## REQUIREMENTS
Each line below must be set down exactly; omit any image you find.

## SUPPLIED MATERIAL
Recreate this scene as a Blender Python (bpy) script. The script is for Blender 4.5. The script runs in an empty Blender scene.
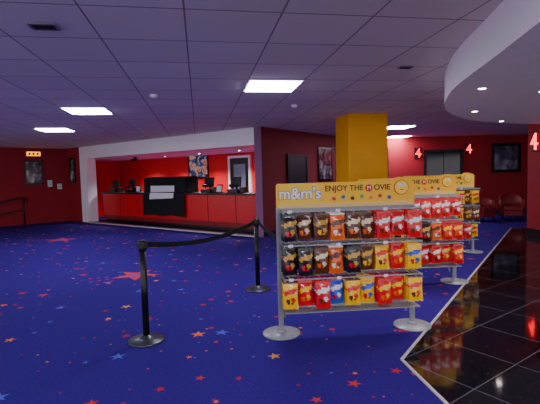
import bpy, bmesh, math, random
from mathutils import Vector, Matrix
random.seed(7)
S=bpy.context.scene
COL=S.collection
D2R=math.pi/180
def lin(r,g,b):
    f=lambda c:(c/255/12.92 if c/255<=0.04045 else ((c/255+0.055)/1.055)**2.4)
    return (f(r),f(g),f(b),1)
def mat(name,c,rough=0.6,metal=0.0,em=0.0,emc=None,noise=0.0,nscale=8,bump=0.0,coat=0.0,spec=0.5):
    m=bpy.data.materials.new(name); m.use_nodes=True
    nt=m.node_tree; b=nt.nodes['Principled BSDF']
    c=lin(*c)
    b.inputs['Base Color'].default_value=c
    b.inputs['Roughness'].default_value=rough
    b.inputs['Metallic'].default_value=metal
    b.inputs['Specular IOR Level'].default_value=spec
    b.inputs['Coat Weight'].default_value=coat
    if em>0:
        b.inputs['Emission Color'].default_value=lin(*emc) if emc else c
        b.inputs['Emission Strength'].default_value=em
    if noise>0 or bump>0:
        tc=nt.nodes.new('ShaderNodeTexCoord'); n=nt.nodes.new('ShaderNodeTexNoise')
        n.inputs['Scale'].default_value=nscale; n.inputs['Detail'].default_value=4
        nt.links.new(tc.outputs['Object'],n.inputs['Vector'])
        if noise>0:
            mx=nt.nodes.new('ShaderNodeMix'); mx.data_type='RGBA'
            mx.inputs[6].default_value=tuple(x*(1-noise) for x in c[:3])+(1,)
            mx.inputs[7].default_value=tuple(min(1,x*(1+noise)) for x in c[:3])+(1,)
            nt.links.new(n.outputs['Fac'],mx.inputs[0]); nt.links.new(mx.outputs[2],b.inputs['Base Color'])
        if bump>0:
            bp=nt.nodes.new('ShaderNodeBump'); bp.inputs['Strength'].default_value=bump; bp.inputs['Distance'].default_value=0.01
            nt.links.new(n.outputs['Fac'],bp.inputs['Height']); nt.links.new(bp.outputs['Normal'],b.inputs['Normal'])
    return m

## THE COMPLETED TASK
Recreate this scene as a Blender Python (bpy) script. The script is for Blender 4.5. The script runs in an empty Blender scene.
import bpy, bmesh, math, random
from mathutils import Vector, Matrix
random.seed(7)
S=bpy.context.scene
COL=S.collection
D2R=math.pi/180
def lin(r,g,b):
    f=lambda c:(c/255/12.92 if c/255<=0.04045 else ((c/255+0.055)/1.055)**2.4)
    return (f(r),f(g),f(b),1)
def mat(name,c,rough=0.6,metal=0.0,em=0.0,emc=None,noise=0.0,nscale=8,bump=0.0,coat=0.0,spec=0.5):
    m=bpy.data.materials.new(name); m.use_nodes=True
    nt=m.node_tree; b=nt.nodes['Principled BSDF']
    c=lin(*c)
    b.inputs['Base Color'].default_value=c
    b.inputs['Roughness'].default_value=rough
    b.inputs['Metallic'].default_value=metal
    b.inputs['Specular IOR Level'].default_value=spec
    b.inputs['Coat Weight'].default_value=coat
    if em>0:
        b.inputs['Emission Color'].default_value=lin(*emc) if emc else c
        b.inputs['Emission Strength'].default_value=em
    if noise>0 or bump>0:
        tc=nt.nodes.new('ShaderNodeTexCoord'); n=nt.nodes.new('ShaderNodeTexNoise')
        n.inputs['Scale'].default_value=nscale; n.inputs['Detail'].default_value=4
        nt.links.new(tc.outputs['Object'],n.inputs['Vector'])
        if noise>0:
            mx=nt.nodes.new('ShaderNodeMix'); mx.data_type='RGBA'
            mx.inputs[6].default_value=tuple(x*(1-noise) for x in c[:3])+(1,)
            mx.inputs[7].default_value=tuple(min(1,x*(1+noise)) for x in c[:3])+(1,)
            nt.links.new(n.outputs['Fac'],mx.inputs[0]); nt.links.new(mx.outputs[2],b.inputs['Base Color'])
        if bump>0:
            bp=nt.nodes.new('ShaderNodeBump'); bp.inputs['Strength'].default_value=bump; bp.inputs['Distance'].default_value=0.01
            nt.links.new(n.outputs['Fac'],bp.inputs['Height']); nt.links.new(bp.outputs['Normal'],b.inputs['Normal'])
    return m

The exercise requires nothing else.